South Africa

'No place in heaven' for gay people, pastor tells pupils at Cape school

'No place in heaven' for gay people, pastor tells pupils at Cape school
A pastor who was invited to address the Student Christian Association (SCA) at a Cape Town high school sparked outrage when he allegedly told pupils that there was "no place in heaven for gay" people. He allegedly also claimed that young people who engage in sex before marriage are "prostitutes". 
Shocked Kuils River pupils listened as the man likened the  LGBTI+ community to paedophiles who were destined to go to hell. 
The pastor first made some of these remarks at a SCA gathering last Wednesday evening, outside of normal school hours A number of pupils were traumatised by the offensive remarks and a planned follow-up visit to the school was subsequently cancelled.

According to Bronagh Hammond from the Western Cape Education Department (WCED), the school then engaged with the pastor and it was agreed that he would return to the school to offer a "message of hope" to the pupils. 

"The church contacted the school and after discussing the matter and comments made on the Wednesday, it was decided that the Friday SCA assembly would go ahead. The school claims that this attendance was voluntary," said Hammond.

At the SCA assembly on Friday, the pastor again made a number of offensive comments. Amongst other things, he reportedly described sangomas as "devils and witches".

Hammond says her department engaged with the school when the matter was brought to their attention and confirmed that counselling has been made available for pupils.

"We have not heard of any specific recordings or footage of the event, and therefore, cannot confirm what was said, as there has been various allegations and denials.

"However, it is concerning that the pastor was allowed an opportunity to address learners for the second time, after the first engagement was seen as distressing. We are currently investigating the matter to find out the facts.

"While schools cannot always manage everything that comes out of a guest’s mouth, it is important that schools engage with anyone speaking to learners prior to the event and ensure that their values, thoughts and messages are in line with the Constitution and the Bill of Rights. Any other message is not welcome in our schools," Hammond said.
Attempts to reach the principal of the school were unsuccessful. According to his secretary, he is in the process of formulating a report on the incident for the education department.

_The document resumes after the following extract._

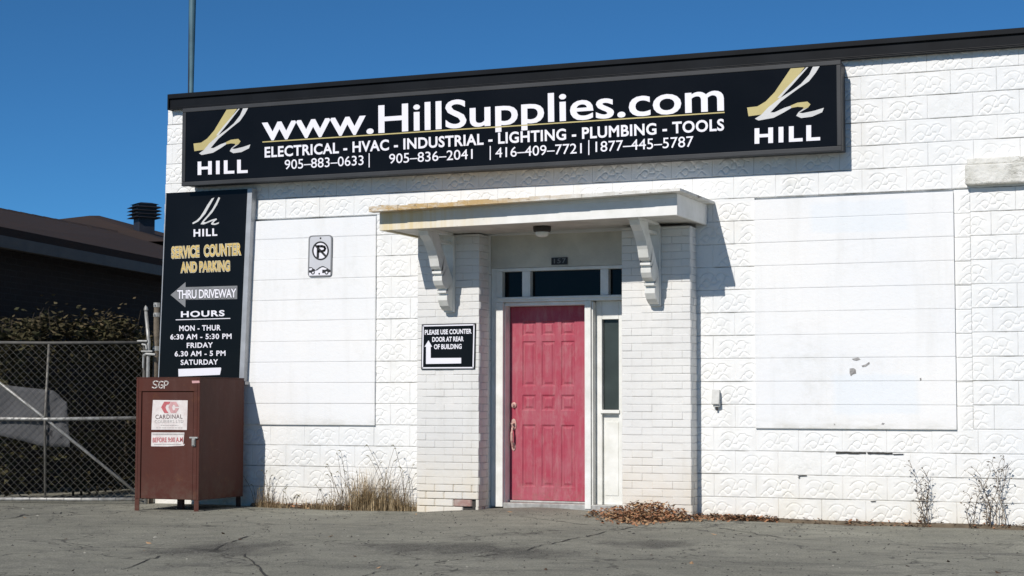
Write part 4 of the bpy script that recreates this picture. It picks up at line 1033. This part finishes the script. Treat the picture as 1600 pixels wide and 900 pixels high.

What the Schools Act says: 

Section 7: Freedom of conscience and religion at public schools

Subject to the Constitution and any applicable provincial law, religious observances may be conducted at a public school under rules issued by the governing body if such observances are conducted on an equitable basis and attendance at them by learners and members of staff is free and voluntary."

The Western Cape Act:

Section 44: Subject to the provisions of sections 6 and 7 of the South African Schools Act, 1996 (Act 84 of 1996), the language policy and the religious observances at a public school shall be determined by its governing body: ...".

*  So, in the Western Cape "religious observances" must also be determined by the SGBs as part of their "governance" function as founded in section 16 of the Schools Act; or they may take the form of a mission statement developed under section 20(1)(c) of that Act; or the code of conduct adopted under section 20(1)(d) of that Act.

"Neither the Constitution nor the Schools Act confers on a public school or SGB the right to adopt the ethos of one single religion to the exclusion of others. Rather, appropriately representative bodies are required to make rules that provide for religious policies and for religious observances that are to be conducted on a "free and voluntary" and on an "equitable" basis," Hammond concluded.